Pros
Cons
Bank of America's product page lists 1.5% unlimited cash back, free Dun & Bradstreet business credit scores, and a periodic review for a possible upgrade to an unsecured card. [1] The combination of a major national issuer, a published upgrade path, and cash-back rewards is the reason this card appears at the top of most secured-business-card roundups. However, the $1,000 minimum deposit is higher than several of the alternatives, and the page states "not all customers will qualify" for the upgrade to an unsecured card. [1]
Commonly compared to: Valley Visa Secured Business Credit Card and FNBO Business Edition Secured Mastercard.

Pros
Cons
According to Valley's January 2026 Account Disclosures, the Valley Visa Secured Business Credit Card carries a 0.00% introductory APR on purchases and balance transfers for the first six billing cycles—a feature uncommon in the secured-card category. [4] The product page also reports 1% unlimited cash back and no annual fee. [3] The cost of those features shows up in the fine print: the deposit account does not earn interest, the foreign transaction fee is 2%, and applications must be submitted by mail or at a branch. [3][4]
Commonly compared to: Bank of America Business Advantage Unlimited Cash Rewards Secured Mastercard and FNBO Business Edition Secured Mastercard.

Pros
Cons
FNBO's product page describes the Business Edition Secured Mastercard as a way to "take control of your credit history and help rebuild your credit," and the standout term in the Account Summary is that the security deposit earns interest. [5] The trade-off is straightforward: a $39 annual fee and no rewards program in exchange for a deposit that earns and a card backed by a national issuer.

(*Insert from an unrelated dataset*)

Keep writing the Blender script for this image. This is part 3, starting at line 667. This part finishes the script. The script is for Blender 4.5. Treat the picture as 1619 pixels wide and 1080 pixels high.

The 24.24% variable APR applies to both purchases and balance transfers, so the card is most useful as a credit-building tool rather than a revolving-balance one. [5]
Commonly compared to: Bank of America Business Advantage Unlimited Cash Rewards Secured Mastercard and Valley Visa Secured Business Credit Card.

Pros
Cons
Charity Charge's Nonprofit Business Card is built specifically for 501(c) organizations and addresses a real gap: the FAQ states that the card "can be underwritten directly to the organization without a personal guarantee," which most business cards require from a board member or executive. [7] The FAQ also describes a Secured Credit Card option for organizations that don't meet the standard eligibility, where the credit line matches a deposit held in a Business Savings Account. [7] Nonprofits that meet the revenue thresholds get a no-fee card with reporting to business credit bureaus; nonprofits that don't get a secured path with the same underwriting model. [6][7]
Commonly compared to: Bank of America Business Advantage Unlimited Cash Rewards Secured Mastercard (for nonprofits that prefer a major-bank product).

Pros
Cons
The Capital One Quicksilver Secured Rewards Credit Card is included here as an alternative for sole proprietors rather than as a true secured business card. Capital One's own product page lists it under personal "Credit Cards" and reports activity to the three major consumer credit bureaus, not business bureaus—so it will build personal credit, not business credit. [8] For a sole proprietor who hasn't established a separate business entity, that distinction may not matter; for an LLC or corporation that needs to build credit under the business's name, it will. The page reports a $200 minimum deposit (the lowest in this comparison), 1.5% unlimited cash back, no foreign transaction fees, and a possible upgrade path to the unsecured Quicksilver card with responsible use. [8]
Commonly compared to: Capital One QuicksilverOne and other personal credit-building cards.

Pros
Cons
The BILL Divvy Card is included as an alternative for businesses whose actual need is spend control and expense management rather than building credit from zero. It is not a secured card—it requires application approval rather than a security deposit—but the bill.com pages report $0 annual fee, no per-card fees, no monthly fees, and credit lines from $1,000 to $5,000,000 depending on approval. [9][11] The rewards page lists up to 7x points on restaurants and 5x on hotels on weekly or daily billing cycles, with multipliers stepping down for semi-monthly and monthly cycles. [11] For businesses that can qualify, the card bundles AI-driven expense management, customizable budgets, free employee cards, and accounting software integrations that the secured cards on this list either don't offer or offer in narrower form. [9][10]
Commonly compared to: traditional business charge cards from American Express and other corporate-card providers (for businesses that can qualify for an unsecured product).